• _SHORT EXERCISE_
Reproduce the complete listing without any deviation.

= = = =

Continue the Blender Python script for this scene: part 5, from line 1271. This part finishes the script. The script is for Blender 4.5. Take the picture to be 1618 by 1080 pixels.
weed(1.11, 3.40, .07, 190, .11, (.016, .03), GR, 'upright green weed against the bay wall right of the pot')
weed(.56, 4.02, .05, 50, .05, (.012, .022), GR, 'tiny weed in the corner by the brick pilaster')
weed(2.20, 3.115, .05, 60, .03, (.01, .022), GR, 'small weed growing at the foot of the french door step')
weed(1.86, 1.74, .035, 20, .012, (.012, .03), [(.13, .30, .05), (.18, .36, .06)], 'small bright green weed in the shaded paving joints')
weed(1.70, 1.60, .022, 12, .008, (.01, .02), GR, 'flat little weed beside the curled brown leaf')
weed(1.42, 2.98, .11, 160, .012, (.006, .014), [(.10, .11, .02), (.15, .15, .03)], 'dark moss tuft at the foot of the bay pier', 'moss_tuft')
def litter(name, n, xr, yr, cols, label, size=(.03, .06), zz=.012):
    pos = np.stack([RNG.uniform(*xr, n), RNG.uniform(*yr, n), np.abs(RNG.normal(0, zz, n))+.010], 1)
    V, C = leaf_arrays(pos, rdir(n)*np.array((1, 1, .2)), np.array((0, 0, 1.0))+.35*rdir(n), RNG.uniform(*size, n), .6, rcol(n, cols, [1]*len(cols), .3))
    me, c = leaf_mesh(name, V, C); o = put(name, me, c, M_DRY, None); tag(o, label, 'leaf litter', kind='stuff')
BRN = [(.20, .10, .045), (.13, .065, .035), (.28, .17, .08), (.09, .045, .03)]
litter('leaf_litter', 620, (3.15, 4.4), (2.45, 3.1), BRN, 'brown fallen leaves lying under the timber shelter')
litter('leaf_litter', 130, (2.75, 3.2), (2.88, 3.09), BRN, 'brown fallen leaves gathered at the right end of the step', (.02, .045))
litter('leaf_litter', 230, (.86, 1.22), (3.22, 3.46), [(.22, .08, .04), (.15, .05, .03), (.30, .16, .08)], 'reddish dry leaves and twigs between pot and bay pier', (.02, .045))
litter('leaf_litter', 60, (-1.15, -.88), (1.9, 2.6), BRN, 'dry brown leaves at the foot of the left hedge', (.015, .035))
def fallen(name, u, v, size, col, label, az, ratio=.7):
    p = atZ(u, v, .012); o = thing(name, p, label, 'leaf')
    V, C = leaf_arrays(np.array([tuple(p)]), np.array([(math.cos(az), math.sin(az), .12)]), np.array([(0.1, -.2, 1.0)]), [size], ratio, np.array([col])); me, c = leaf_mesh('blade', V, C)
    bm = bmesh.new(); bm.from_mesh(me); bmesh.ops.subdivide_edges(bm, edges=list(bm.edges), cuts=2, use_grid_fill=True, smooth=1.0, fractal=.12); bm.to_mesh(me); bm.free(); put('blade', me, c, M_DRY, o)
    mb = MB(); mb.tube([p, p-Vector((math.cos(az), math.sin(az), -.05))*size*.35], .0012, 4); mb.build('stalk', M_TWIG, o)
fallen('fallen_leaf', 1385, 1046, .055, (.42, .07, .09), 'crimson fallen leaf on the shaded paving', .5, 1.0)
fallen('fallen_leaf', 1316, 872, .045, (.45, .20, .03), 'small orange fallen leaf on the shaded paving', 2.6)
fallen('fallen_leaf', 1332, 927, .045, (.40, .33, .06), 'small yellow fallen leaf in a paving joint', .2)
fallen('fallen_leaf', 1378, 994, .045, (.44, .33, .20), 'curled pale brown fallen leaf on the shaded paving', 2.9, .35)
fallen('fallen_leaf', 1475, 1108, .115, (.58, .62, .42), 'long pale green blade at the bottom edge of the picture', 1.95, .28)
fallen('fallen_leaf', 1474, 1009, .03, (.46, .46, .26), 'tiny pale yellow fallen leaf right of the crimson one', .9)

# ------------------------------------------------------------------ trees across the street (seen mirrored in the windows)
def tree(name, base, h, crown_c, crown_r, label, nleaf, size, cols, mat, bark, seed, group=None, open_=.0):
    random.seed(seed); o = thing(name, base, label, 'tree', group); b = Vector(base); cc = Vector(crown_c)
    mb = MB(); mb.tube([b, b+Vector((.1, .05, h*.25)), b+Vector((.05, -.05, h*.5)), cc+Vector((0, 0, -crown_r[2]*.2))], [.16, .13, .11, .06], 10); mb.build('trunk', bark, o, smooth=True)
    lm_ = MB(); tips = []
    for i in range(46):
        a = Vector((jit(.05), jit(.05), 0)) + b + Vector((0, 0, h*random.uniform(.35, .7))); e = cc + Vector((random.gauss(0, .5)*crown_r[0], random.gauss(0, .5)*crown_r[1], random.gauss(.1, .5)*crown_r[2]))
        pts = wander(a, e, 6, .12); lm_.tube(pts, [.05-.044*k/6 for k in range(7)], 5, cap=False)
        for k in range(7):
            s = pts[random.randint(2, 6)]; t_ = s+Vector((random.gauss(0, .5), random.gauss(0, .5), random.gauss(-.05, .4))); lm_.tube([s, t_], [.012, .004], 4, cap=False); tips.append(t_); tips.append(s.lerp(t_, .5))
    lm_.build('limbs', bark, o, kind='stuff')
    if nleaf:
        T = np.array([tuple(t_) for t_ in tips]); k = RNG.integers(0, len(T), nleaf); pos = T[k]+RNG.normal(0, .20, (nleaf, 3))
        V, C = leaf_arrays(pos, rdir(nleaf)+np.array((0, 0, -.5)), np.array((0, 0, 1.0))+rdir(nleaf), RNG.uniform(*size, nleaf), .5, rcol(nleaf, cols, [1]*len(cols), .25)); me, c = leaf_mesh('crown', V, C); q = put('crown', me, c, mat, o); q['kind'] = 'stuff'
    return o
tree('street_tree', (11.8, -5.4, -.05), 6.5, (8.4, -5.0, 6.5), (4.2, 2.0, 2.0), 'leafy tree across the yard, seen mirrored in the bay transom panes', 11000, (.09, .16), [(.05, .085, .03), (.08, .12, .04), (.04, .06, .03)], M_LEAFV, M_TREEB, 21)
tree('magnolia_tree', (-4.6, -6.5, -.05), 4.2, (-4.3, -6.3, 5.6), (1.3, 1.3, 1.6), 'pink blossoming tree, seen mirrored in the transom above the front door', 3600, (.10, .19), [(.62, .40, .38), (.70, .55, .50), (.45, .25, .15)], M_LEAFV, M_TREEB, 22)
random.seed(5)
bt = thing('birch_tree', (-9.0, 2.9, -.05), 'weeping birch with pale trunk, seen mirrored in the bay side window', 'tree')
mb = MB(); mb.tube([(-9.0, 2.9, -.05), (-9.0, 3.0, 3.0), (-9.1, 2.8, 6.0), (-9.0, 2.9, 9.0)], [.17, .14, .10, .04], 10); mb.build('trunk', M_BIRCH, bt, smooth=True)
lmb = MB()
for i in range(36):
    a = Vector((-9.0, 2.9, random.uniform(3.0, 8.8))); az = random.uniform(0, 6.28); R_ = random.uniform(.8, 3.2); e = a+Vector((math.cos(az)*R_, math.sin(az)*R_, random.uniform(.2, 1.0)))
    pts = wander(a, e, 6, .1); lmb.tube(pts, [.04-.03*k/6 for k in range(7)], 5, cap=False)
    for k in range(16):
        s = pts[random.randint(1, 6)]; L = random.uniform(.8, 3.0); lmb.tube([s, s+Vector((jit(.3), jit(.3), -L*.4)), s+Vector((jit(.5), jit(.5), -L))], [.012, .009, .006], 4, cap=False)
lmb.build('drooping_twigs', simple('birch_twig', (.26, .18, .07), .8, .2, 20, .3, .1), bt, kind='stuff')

= = = =

• _RIGHT ANSWER_
Continue the Blender Python script for this scene: part 5, from line 1271. This part finishes the script. The script is for Blender 4.5. Take the picture to be 1618 by 1080 pixels.
weed(1.11, 3.40, .07, 190, .11, (.016, .03), GR, 'upright green weed against the bay wall right of the pot')
weed(.56, 4.02, .05, 50, .05, (.012, .022), GR, 'tiny weed in the corner by the brick pilaster')
weed(2.20, 3.115, .05, 60, .03, (.01, .022), GR, 'small weed growing at the foot of the french door step')
weed(1.86, 1.74, .035, 20, .012, (.012, .03), [(.13, .30, .05), (.18, .36, .06)], 'small bright green weed in the shaded paving joints')
weed(1.70, 1.60, .022, 12, .008, (.01, .02), GR, 'flat little weed beside the curled brown leaf')
weed(1.42, 2.98, .11, 160, .012, (.006, .014), [(.10, .11, .02), (.15, .15, .03)], 'dark moss tuft at the foot of the bay pier', 'moss_tuft')
def litter(name, n, xr, yr, cols, label, size=(.03, .06), zz=.012):
    pos = np.stack([RNG.uniform(*xr, n), RNG.uniform(*yr, n), np.abs(RNG.normal(0, zz, n))+.010], 1)
    V, C = leaf_arrays(pos, rdir(n)*np.array((1, 1, .2)), np.array((0, 0, 1.0))+.35*rdir(n), RNG.uniform(*size, n), .6, rcol(n, cols, [1]*len(cols), .3))
    me, c = leaf_mesh(name, V, C); o = put(name, me, c, M_DRY, None); tag(o, label, 'leaf litter', kind='stuff')
BRN = [(.20, .10, .045), (.13, .065, .035), (.28, .17, .08), (.09, .045, .03)]
litter('leaf_litter', 620, (3.15, 4.4), (2.45, 3.1), BRN, 'brown fallen leaves lying under the timber shelter')
litter('leaf_litter', 130, (2.75, 3.2), (2.88, 3.09), BRN, 'brown fallen leaves gathered at the right end of the step', (.02, .045))
litter('leaf_litter', 230, (.86, 1.22), (3.22, 3.46), [(.22, .08, .04), (.15, .05, .03), (.30, .16, .08)], 'reddish dry leaves and twigs between pot and bay pier', (.02, .045))
litter('leaf_litter', 60, (-1.15, -.88), (1.9, 2.6), BRN, 'dry brown leaves at the foot of the left hedge', (.015, .035))
def fallen(name, u, v, size, col, label, az, ratio=.7):
    p = atZ(u, v, .012); o = thing(name, p, label, 'leaf')
    V, C = leaf_arrays(np.array([tuple(p)]), np.array([(math.cos(az), math.sin(az), .12)]), np.array([(0.1, -.2, 1.0)]), [size], ratio, np.array([col])); me, c = leaf_mesh('blade', V, C)
    bm = bmesh.new(); bm.from_mesh(me); bmesh.ops.subdivide_edges(bm, edges=list(bm.edges), cuts=2, use_grid_fill=True, smooth=1.0, fractal=.12); bm.to_mesh(me); bm.free(); put('blade', me, c, M_DRY, o)
    mb = MB(); mb.tube([p, p-Vector((math.cos(az), math.sin(az), -.05))*size*.35], .0012, 4); mb.build('stalk', M_TWIG, o)
fallen('fallen_leaf', 1385, 1046, .055, (.42, .07, .09), 'crimson fallen leaf on the shaded paving', .5, 1.0)
fallen('fallen_leaf', 1316, 872, .045, (.45, .20, .03), 'small orange fallen leaf on the shaded paving', 2.6)
fallen('fallen_leaf', 1332, 927, .045, (.40, .33, .06), 'small yellow fallen leaf in a paving joint', .2)
fallen('fallen_leaf', 1378, 994, .045, (.44, .33, .20), 'curled pale brown fallen leaf on the shaded paving', 2.9, .35)
fallen('fallen_leaf', 1475, 1108, .115, (.58, .62, .42), 'long pale green blade at the bottom edge of the picture', 1.95, .28)
fallen('fallen_leaf', 1474, 1009, .03, (.46, .46, .26), 'tiny pale yellow fallen leaf right of the crimson one', .9)

# ------------------------------------------------------------------ trees across the street (seen mirrored in the windows)
def tree(name, base, h, crown_c, crown_r, label, nleaf, size, cols, mat, bark, seed, group=None, open_=.0):
    random.seed(seed); o = thing(name, base, label, 'tree', group); b = Vector(base); cc = Vector(crown_c)
    mb = MB(); mb.tube([b, b+Vector((.1, .05, h*.25)), b+Vector((.05, -.05, h*.5)), cc+Vector((0, 0, -crown_r[2]*.2))], [.16, .13, .11, .06], 10); mb.build('trunk', bark, o, smooth=True)
    lm_ = MB(); tips = []
    for i in range(46):
        a = Vector((jit(.05), jit(.05), 0)) + b + Vector((0, 0, h*random.uniform(.35, .7))); e = cc + Vector((random.gauss(0, .5)*crown_r[0], random.gauss(0, .5)*crown_r[1], random.gauss(.1, .5)*crown_r[2]))
        pts = wander(a, e, 6, .12); lm_.tube(pts, [.05-.044*k/6 for k in range(7)], 5, cap=False)
        for k in range(7):
            s = pts[random.randint(2, 6)]; t_ = s+Vector((random.gauss(0, .5), random.gauss(0, .5), random.gauss(-.05, .4))); lm_.tube([s, t_], [.012, .004], 4, cap=False); tips.append(t_); tips.append(s.lerp(t_, .5))
    lm_.build('limbs', bark, o, kind='stuff')
    if nleaf:
        T = np.array([tuple(t_) for t_ in tips]); k = RNG.integers(0, len(T), nleaf); pos = T[k]+RNG.normal(0, .20, (nleaf, 3))
        V, C = leaf_arrays(pos, rdir(nleaf)+np.array((0, 0, -.5)), np.array((0, 0, 1.0))+rdir(nleaf), RNG.uniform(*size, nleaf), .5, rcol(nleaf, cols, [1]*len(cols), .25)); me, c = leaf_mesh('crown', V, C); q = put('crown', me, c, mat, o); q['kind'] = 'stuff'
    return o
tree('street_tree', (11.8, -5.4, -.05), 6.5, (8.4, -5.0, 6.5), (4.2, 2.0, 2.0), 'leafy tree across the yard, seen mirrored in the bay transom panes', 11000, (.09, .16), [(.05, .085, .03), (.08, .12, .04), (.04, .06, .03)], M_LEAFV, M_TREEB, 21)
tree('magnolia_tree', (-4.6, -6.5, -.05), 4.2, (-4.3, -6.3, 5.6), (1.3, 1.3, 1.6), 'pink blossoming tree, seen mirrored in the transom above the front door', 3600, (.10, .19), [(.62, .40, .38), (.70, .55, .50), (.45, .25, .15)], M_LEAFV, M_TREEB, 22)
random.seed(5)
bt = thing('birch_tree', (-9.0, 2.9, -.05), 'weeping birch with pale trunk, seen mirrored in the bay side window', 'tree')
mb = MB(); mb.tube([(-9.0, 2.9, -.05), (-9.0, 3.0, 3.0), (-9.1, 2.8, 6.0), (-9.0, 2.9, 9.0)], [.17, .14, .10, .04], 10); mb.build('trunk', M_BIRCH, bt, smooth=True)
lmb = MB()
for i in range(36):
    a = Vector((-9.0, 2.9, random.uniform(3.0, 8.8))); az = random.uniform(0, 6.28); R_ = random.uniform(.8, 3.2); e = a+Vector((math.cos(az)*R_, math.sin(az)*R_, random.uniform(.2, 1.0)))
    pts = wander(a, e, 6, .1); lmb.tube(pts, [.04-.03*k/6 for k in range(7)], 5, cap=False)
    for k in range(16):
        s = pts[random.randint(1, 6)]; L = random.uniform(.8, 3.0); lmb.tube([s, s+Vector((jit(.3), jit(.3), -L*.4)), s+Vector((jit(.5), jit(.5), -L))], [.012, .009, .006], 4, cap=False)
lmb.build('drooping_twigs', simple('birch_twig', (.26, .18, .07), .8, .2, 20, .3, .1), bt, kind='stuff')